La battaglia di Mosul e un warning che continuo a ripetere


Quasi tutti i giorni riceviamo notizie riguardanti la battaglia di Mosul in Iraq. Decine di migliaia di rifugiati, un numero che si sta avvicinando ai centomila e in continua crescita. La speranza che si tratti di una battaglia veloce non è mai esistita, fin da subito si sapeva che ci sarebbero voluti parecchi mesi per riconquistare la città e che quindi il problema dei profughi si sarebbe posto in maniera allarmante. Da parecchi mesi le nazioni unite, in contatto con parecchi donatori, si preparavano agli aiuti da portare in questa emergenza. 
Nuovi campi profughi vengono aperti per dare un sollievo a popolazioni sfinite. Il nuovo segretario generale delle NNUU vuole fare di questa operazione un esempio di come le varie agenzie lavorano bene, velocemente e con risultati sostenibili. Totalmente d’accordo. E proprio per questa ragione da tempo sto cercando di allertare i colleghi che lavorano in zona su un problema del quale non si sente parlare ma che potrebbe avere effetti sul medio-lungo termine. Parlo della questione delle terre dove i campi dei rifugiati sono creati. 
Nella mia vita lavorativa non mi è ancora capitato di trovare un caso dove, prima di decidere se installare un campo profughi, venga fatta un’analisi con gli aventi diritto locali, siano essi diritti formali o informali, e poi una negoziazione sia avviata con loro in modo da ottenere una certa sicurezza rispetto al luogo. Casi del genere devono sicuramente esistere, anche se la mia impressione è che preferisca saltare questo passaggio in nome della famosa “emergenza”. Sulla sacia delle esperienze italiane dove con le procedure d’urgenza sono saltati tutti i controlli e si sono aperte le falle per lasciar spazio a personaggi molto dubbiosi, la mia paura è che anche in questi casi le terre dove installare i campi non siano mai oggetto di una rigorosa analisi. Nel caso specifico di Mosul, una alta responsabile del HCR (agenzia Onu per i rifugiati) ha dichiarato pochi giorni fa su Al Jazeera che negoziare con i “proprietari” di queste terre è una procedura lunga (time-consuming). Nel gergo emergenziale, questa frase va interpretata con: non abbiamo tempo da perdere!
Che la situazione in Iraq sia complicata lo sanno anche i bambini ma, come diceva il mio vecchio Professore parigino: dobbiamo sapere a cosa stiamo giocando! Se togliamo delle terre ad aventi diritto per il solo fatto che non abbiamo tempo da perdere, ricordiamoci che questo significa creare nuovo rancore, addizionale, in una zona dove per molto meno hanno preso le armi.

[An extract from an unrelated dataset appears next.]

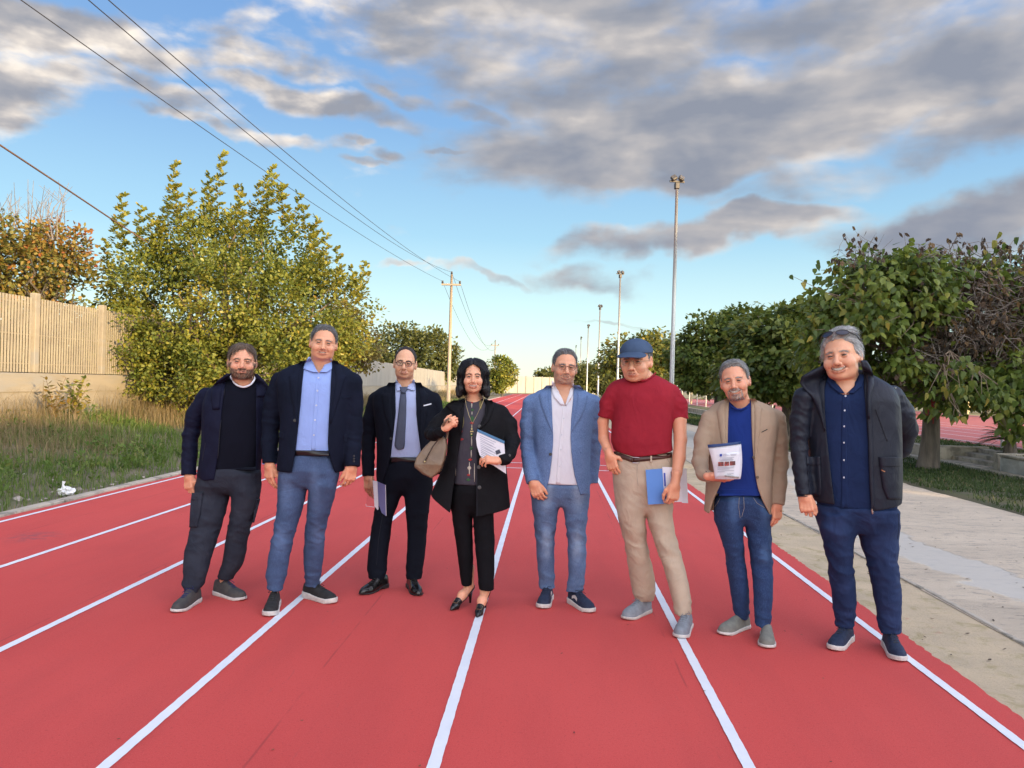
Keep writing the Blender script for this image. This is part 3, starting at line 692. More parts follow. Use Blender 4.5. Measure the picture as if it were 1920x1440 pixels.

Io ci provo, ma finora non mi ascoltano. Ecco perché ho deciso di scrivere questo blog a futura memoria. Soluzioni, quando si vuole, se ne trovano sempre, soprattutto quando i preparativi della battaglia erano noti da parecchi mesi così come la questione dei profughi, per cui le negoziazioni sulla installazione dei campi potevano iniziare subito, guadagnando tempo prezioso. Chiudo con la speranza di essermi sbagliato e che questo blog sia una allerta inutile.